A DC-3, contracted with the United States Immigration & Naturalization Service (INS), on the morning of 28 January 1948, ignited over the hills east of Coalinga, California. It was overloaded by weight, and by passengers and past time for a required, safety inspection.
A long trail of vapor escaped from the left engine followed by flames and separation of wing and then a fiery crash and explosion into Los Gatos Canyon , immediately east of a Fresno County prison camp.
Woody Guthrie read the accounts in the papers and was disturbed that the Mexicans were listed only as deportees. To him, it was as if, it was a parting final insult. Guthrie composed a poem:
Plane Wreck At Los Gatos (Deportee)
The crops are all in and the peaches are rott'ning,
The oranges piled in their creosote dumps;
They're flying 'em back to the Mexican border
To pay all their money to wade back again
{{Goodbye to my Juan, goodbye, Rosalita,
Adios mis amigos, Jesus y Maria;
You won't have your names when you ride the big airplane,
All they will call you will be "deportees"}} [these lines sung as chorus]
My father's own father, he waded that river,
They took all the money he made in his life;
My brothers and sisters come working the fruit trees,
And they rode the truck till they took down and died.

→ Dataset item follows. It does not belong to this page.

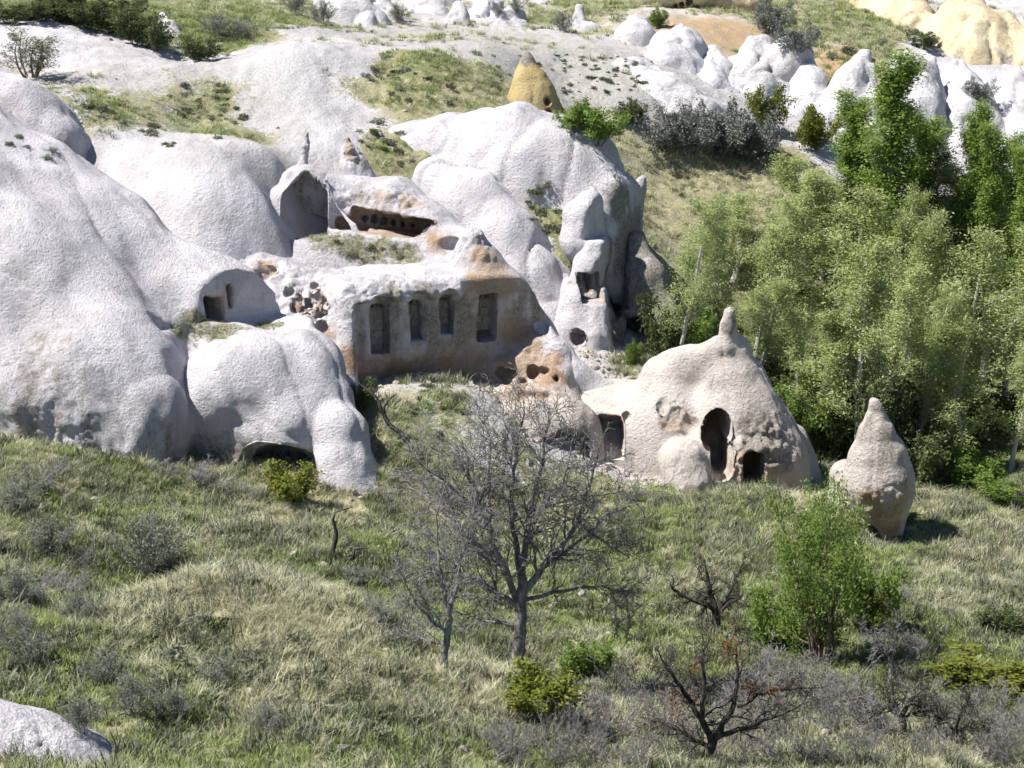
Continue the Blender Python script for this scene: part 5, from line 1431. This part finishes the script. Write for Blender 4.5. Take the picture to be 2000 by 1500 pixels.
# grass on soil pockets of the rocks
extra = []
for r in ROCKS:
    m = np.nonzero((r.tint[:, 2] > 0.38) & (r.n[:, 2] > 0.25))[0]
    if len(m): extra.append(r.v[rg.choice(m, min(len(m), int(len(m) * 0.22)))])
if extra:
    ex = np.concatenate(extra); h = len(ex) // 2
    pg = np.concatenate([pg, ex[:h]]); pd = np.concatenate([pd, ex[h:]])
nx = len(ex) - h
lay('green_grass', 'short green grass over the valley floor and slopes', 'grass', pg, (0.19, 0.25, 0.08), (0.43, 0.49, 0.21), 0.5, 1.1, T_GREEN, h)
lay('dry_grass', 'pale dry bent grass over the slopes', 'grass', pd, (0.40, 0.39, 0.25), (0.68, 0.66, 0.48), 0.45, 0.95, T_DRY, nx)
P2 = np.concatenate([scatter_ground(rg, 10000, 36, 82), scatter_ground(rg, 5000, 82, 140)])
cv = cover(P2) + 0.4 * fbm(P2 * np.array([1, 1, 0]), 0.5, 2, 0.5, 30.0)
P2 = P2[(cv > 0.75) & ~inside_rock(P2)]
lay('low_scrub', 'grey green low herbs and scrub growing through the grass', 'ground cover', P2, (0.10, 0.12, 0.06), (0.30, 0.30, 0.24), 0.8, 1.7, T_SCRUB)
# fallen stones round the feet of the rocks and on the bare banks
def stone(key, seed):
    rng = RND(seed); import bmesh as bm_
    b = bm_.new(); bm_.ops.create_icosphere(b, subdivisions=1, radius=1.0)
    for v in b.verts: v.co *= rng.uniform(0.65, 1.15); v.co.z *= 0.7
    me = bpy.data.meshes.new(key); b.to_mesh(me); b.free(); me.materials.append(M_STONE)
    return bpy.data.objects.new(key, me)
M_STONE = rock_material('loose_stone', (0.46, 0.43, 0.40), (0.34, 0.315, 0.29), 0.3, 1.5)
ps = np.concatenate([scatter_ground(rg, 60000, 60, 84), scatter_ground(rg, 9000, 84, 120), scatter_ground(rg, 3000, 36, 62)])
nearrock = inside_rock(ps, 0.55) & ~inside_rock(ps, 0.0)
lowg = (H(ps[:, 0], ps[:, 1], GGRID) < 0.6) & (rg.uniform(0, 1, len(ps)) < 0.08) & ~inside_rock(ps) & (H(ps[:, 0], ps[:, 1], GGRID) > 0.12)
ps = ps[nearrock | lowg | ((ps[:, 1] < 62) & (rg.uniform(0, 1, len(ps)) < 0.25))]
_pu, _pv, _ = pix(ps); ps = ps[~((_pu > 430) & (_pu < 640) & (ps[:, 1] > 78) & (ps[:, 1] < 90))]
n = len(ps); sc_ = 0.03 + 0.20 * rg.uniform(0, 1, (n, 1)) ** 6
instanced('loose_stones', 'loose pale stones scattered at the feet of the rocks', 'stones', ps, rg.uniform(0, 6.28, (n, 3)), sc_ * rg.uniform(0.7, 1.3, (n, 3)), colours(rg, n, (.5, .5, .5), (.5, .5, .5)), [stone('stone_a', 1), stone('stone_b', 2), stone('stone_c', 3)])
print('grass', len(pg), len(pd), len(P2), round(time.time() - T0, 1))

Some of us are illegal, and some are not wanted,
Our work contract's out and we have to move on;
Six hundred miles to that Mexican border,
They chase us like outlaws, like rustlers, like thieves.
We died in your hills, we died in your deserts,
We died in your valleys and died on your plains.
We died 'neath your trees and we died in your bushes,
Both sides of the river, we died just the same.
The sky plane caught fire over Los Gatos Canyon,
A fireball of lightning, and shook all our hills,
Who are all these friends, all scattered like dry leaves?
The radio says, "They are just deportees"
Is this the best way we can grow our big orchards?
Is this the best way we can grow our good fruit?
To fall like dry leaves to rot on my topsoil
And be called by no name except "deportees"?
Ten years later Martin Hoffman, a school teacher, supplied a tune and Pete Seeger began singing it in concert. After that it went into the folk song repertoire and was recorded by several national folk and folk friendly artists, including Judy Collins and recently Joan Baez; another sweet, sad, ballade lament plaintively addressing the heart. The song told something, that was internally and eternally true, that is still true today.
The sympathy that Guthrie felt in the '40s towards the Mexicans is more apropos today. At that time, government bureaucracy allowed foreign seasonal workers into the US much, more simply than today. And the Mexicans were not so demonized as a bogeyman by the xenophobic and racist, lunatic vanguard. They were targets of injustice and bigotry, yes, but they were not an existential terror. Today, the government is building a wall/fence/barrier on the border. The US and the american polemicists used to excoriate the russian communists over the Berlin Wall. Who complains of the California, Arizona, New Mexico and Texas Walls?
Coalinga is, probably, neither spanish nor indian, but Coaling A station for steam locomotives. It is in remote and thinly populated central California where, in the period of annexation/separation, gold mining took place and law was questionable. Desperadoes, including the 5 Joaquins were active in the area. A Joaquin Murietta may have blended into the stories of Zorro. Californo and yanqui of 1850 became mexican and american today.